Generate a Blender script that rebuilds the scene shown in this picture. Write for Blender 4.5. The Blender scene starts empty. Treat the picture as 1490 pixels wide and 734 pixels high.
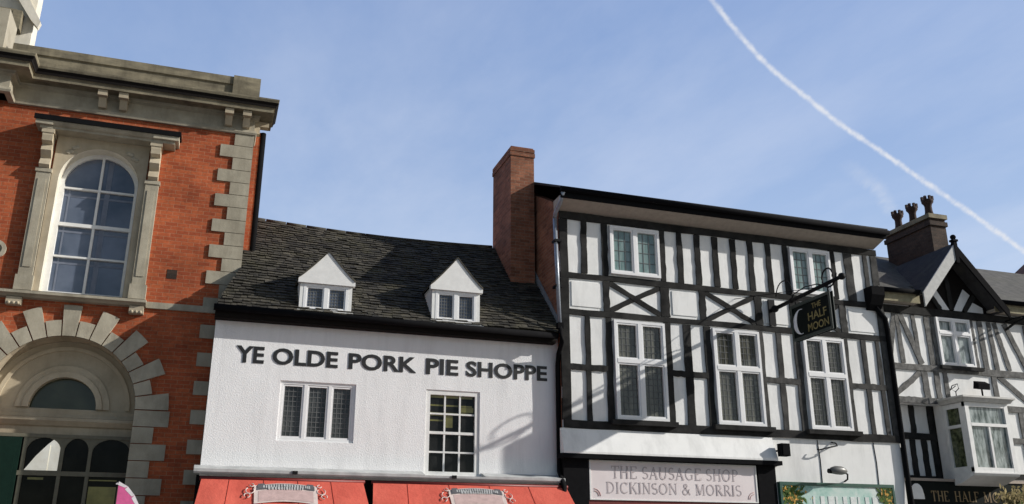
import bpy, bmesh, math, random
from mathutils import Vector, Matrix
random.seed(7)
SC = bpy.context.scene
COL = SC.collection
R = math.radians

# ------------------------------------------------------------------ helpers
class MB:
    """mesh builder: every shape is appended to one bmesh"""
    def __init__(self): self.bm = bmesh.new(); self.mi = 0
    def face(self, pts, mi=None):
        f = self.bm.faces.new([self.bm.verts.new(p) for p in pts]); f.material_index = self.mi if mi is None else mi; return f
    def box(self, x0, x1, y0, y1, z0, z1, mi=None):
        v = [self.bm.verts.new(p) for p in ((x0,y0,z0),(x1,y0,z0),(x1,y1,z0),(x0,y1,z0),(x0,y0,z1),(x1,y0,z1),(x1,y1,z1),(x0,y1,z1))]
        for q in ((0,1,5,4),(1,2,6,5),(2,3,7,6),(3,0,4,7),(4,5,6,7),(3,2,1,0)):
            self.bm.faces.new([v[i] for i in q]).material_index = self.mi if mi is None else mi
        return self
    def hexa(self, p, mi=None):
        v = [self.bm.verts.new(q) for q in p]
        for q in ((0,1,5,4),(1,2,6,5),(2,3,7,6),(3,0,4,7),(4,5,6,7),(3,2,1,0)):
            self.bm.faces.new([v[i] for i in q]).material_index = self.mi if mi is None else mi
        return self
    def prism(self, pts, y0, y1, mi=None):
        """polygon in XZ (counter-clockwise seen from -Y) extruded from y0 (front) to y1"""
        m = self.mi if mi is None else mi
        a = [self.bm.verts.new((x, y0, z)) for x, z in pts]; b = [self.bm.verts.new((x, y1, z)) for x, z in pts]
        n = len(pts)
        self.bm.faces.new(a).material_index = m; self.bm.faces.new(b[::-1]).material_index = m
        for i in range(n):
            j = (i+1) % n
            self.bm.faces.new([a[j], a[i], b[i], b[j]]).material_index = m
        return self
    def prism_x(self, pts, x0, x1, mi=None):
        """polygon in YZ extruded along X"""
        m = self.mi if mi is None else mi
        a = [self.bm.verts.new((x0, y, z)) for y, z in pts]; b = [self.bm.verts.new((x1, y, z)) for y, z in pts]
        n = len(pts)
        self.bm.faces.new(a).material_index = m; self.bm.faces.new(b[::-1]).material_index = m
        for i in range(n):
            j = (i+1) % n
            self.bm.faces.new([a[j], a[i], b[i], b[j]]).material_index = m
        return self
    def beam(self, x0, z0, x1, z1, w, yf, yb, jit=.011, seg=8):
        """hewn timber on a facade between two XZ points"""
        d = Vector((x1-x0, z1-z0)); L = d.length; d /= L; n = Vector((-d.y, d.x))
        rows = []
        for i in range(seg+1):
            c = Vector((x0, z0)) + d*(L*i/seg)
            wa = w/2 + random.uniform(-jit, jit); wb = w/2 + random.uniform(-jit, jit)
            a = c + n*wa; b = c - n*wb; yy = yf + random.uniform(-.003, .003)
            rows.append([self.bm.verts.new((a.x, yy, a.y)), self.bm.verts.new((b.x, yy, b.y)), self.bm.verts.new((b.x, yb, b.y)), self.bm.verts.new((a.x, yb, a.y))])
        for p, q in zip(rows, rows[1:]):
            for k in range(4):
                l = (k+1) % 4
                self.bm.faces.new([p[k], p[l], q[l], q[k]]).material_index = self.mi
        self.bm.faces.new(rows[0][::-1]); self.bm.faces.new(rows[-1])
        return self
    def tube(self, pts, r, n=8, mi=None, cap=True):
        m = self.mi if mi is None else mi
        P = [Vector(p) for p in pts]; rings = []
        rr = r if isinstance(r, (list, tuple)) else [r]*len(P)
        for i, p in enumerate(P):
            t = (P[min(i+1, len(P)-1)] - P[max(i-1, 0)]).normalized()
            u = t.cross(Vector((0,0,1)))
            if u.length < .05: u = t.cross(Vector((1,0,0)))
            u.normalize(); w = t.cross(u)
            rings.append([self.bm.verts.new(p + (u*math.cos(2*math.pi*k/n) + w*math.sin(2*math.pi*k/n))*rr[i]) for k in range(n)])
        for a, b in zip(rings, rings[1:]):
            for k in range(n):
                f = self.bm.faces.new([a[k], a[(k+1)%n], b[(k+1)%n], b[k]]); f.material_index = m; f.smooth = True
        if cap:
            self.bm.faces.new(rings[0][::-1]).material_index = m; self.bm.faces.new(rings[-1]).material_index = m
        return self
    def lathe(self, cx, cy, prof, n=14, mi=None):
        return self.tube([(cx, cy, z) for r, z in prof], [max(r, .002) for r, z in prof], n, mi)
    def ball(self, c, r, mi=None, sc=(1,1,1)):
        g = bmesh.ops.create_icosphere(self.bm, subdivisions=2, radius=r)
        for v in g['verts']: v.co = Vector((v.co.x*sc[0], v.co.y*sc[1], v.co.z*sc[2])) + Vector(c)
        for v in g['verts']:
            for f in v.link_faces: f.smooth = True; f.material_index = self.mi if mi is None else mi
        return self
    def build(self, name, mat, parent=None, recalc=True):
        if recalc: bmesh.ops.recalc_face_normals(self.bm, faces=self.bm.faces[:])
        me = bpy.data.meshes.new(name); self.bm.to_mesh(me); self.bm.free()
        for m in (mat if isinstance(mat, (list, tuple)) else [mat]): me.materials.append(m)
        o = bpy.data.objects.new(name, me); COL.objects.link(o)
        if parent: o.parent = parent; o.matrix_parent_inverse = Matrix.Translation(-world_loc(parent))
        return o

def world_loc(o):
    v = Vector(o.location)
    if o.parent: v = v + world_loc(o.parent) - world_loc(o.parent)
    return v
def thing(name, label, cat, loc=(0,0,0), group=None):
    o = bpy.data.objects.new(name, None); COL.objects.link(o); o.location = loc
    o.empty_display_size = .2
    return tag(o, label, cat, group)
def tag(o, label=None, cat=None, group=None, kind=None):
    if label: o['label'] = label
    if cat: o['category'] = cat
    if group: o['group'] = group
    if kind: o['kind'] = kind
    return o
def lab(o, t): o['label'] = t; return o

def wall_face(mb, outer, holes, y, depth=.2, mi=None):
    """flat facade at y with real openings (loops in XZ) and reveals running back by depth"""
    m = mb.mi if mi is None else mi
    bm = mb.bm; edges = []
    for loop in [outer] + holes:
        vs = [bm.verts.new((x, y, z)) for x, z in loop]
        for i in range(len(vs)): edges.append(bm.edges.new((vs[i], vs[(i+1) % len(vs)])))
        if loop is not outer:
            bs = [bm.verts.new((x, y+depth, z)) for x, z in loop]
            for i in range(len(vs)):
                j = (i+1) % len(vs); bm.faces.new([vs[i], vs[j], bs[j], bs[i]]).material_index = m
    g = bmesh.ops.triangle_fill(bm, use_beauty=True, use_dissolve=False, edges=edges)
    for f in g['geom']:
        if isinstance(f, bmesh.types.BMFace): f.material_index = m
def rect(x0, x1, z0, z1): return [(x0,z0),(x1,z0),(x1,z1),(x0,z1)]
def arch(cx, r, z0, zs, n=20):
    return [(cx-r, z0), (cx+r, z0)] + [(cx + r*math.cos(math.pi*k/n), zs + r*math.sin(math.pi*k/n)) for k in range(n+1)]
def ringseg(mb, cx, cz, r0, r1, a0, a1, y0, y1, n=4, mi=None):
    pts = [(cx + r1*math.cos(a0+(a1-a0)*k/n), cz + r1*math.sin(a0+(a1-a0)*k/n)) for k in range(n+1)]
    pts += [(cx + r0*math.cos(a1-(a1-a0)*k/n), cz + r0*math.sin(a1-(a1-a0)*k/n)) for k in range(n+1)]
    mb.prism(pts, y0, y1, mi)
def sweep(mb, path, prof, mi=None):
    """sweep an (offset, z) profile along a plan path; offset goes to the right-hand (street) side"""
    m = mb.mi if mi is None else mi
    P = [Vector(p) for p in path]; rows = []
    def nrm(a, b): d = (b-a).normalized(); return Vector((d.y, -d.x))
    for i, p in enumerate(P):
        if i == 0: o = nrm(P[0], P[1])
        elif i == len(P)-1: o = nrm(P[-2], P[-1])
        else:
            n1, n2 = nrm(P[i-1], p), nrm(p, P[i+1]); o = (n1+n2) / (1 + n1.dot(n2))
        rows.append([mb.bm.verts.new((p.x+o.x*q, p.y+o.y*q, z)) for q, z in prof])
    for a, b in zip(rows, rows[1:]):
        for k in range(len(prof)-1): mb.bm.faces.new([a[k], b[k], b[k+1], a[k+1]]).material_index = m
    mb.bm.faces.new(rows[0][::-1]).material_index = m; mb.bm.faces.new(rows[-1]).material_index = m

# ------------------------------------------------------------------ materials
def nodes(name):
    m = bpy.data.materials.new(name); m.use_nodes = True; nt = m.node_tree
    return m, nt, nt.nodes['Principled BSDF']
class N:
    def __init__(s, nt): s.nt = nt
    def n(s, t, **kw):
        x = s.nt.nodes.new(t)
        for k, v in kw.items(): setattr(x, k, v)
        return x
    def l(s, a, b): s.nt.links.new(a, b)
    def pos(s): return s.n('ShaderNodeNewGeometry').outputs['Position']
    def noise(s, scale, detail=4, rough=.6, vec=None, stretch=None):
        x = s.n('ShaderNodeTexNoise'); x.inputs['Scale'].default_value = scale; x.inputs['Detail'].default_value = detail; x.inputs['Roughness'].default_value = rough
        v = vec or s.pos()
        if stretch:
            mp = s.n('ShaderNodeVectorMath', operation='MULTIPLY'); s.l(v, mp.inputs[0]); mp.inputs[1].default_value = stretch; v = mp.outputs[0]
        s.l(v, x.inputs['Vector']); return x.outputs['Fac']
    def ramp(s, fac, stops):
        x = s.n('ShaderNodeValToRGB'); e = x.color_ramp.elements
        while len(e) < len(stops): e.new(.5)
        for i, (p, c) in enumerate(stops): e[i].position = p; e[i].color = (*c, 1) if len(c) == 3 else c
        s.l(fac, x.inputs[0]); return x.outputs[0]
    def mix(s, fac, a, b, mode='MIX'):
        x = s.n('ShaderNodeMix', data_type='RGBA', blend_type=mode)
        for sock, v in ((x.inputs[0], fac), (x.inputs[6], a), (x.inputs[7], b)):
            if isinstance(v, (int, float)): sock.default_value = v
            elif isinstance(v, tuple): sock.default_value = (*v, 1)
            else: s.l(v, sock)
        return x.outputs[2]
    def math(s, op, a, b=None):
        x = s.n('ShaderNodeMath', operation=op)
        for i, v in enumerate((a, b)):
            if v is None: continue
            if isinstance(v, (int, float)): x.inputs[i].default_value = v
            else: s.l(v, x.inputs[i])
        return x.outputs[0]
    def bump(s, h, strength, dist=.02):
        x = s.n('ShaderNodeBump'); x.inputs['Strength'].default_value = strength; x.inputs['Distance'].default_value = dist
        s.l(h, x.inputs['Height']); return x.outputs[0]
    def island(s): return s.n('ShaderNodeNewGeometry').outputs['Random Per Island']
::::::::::
§ Written task: Skip the pictures and restate exactly the lines from the beginning of the listing to the line with "R = math.radians", that line included.

§ Result of this exercise:
Generate a Blender script that rebuilds the scene shown in this picture. Write for Blender 4.5. The Blender scene starts empty. Treat the picture as 1490 pixels wide and 734 pixels high.
import bpy, bmesh, math, random
from mathutils import Vector, Matrix
random.seed(7)
SC = bpy.context.scene
COL = SC.collection
R = math.radians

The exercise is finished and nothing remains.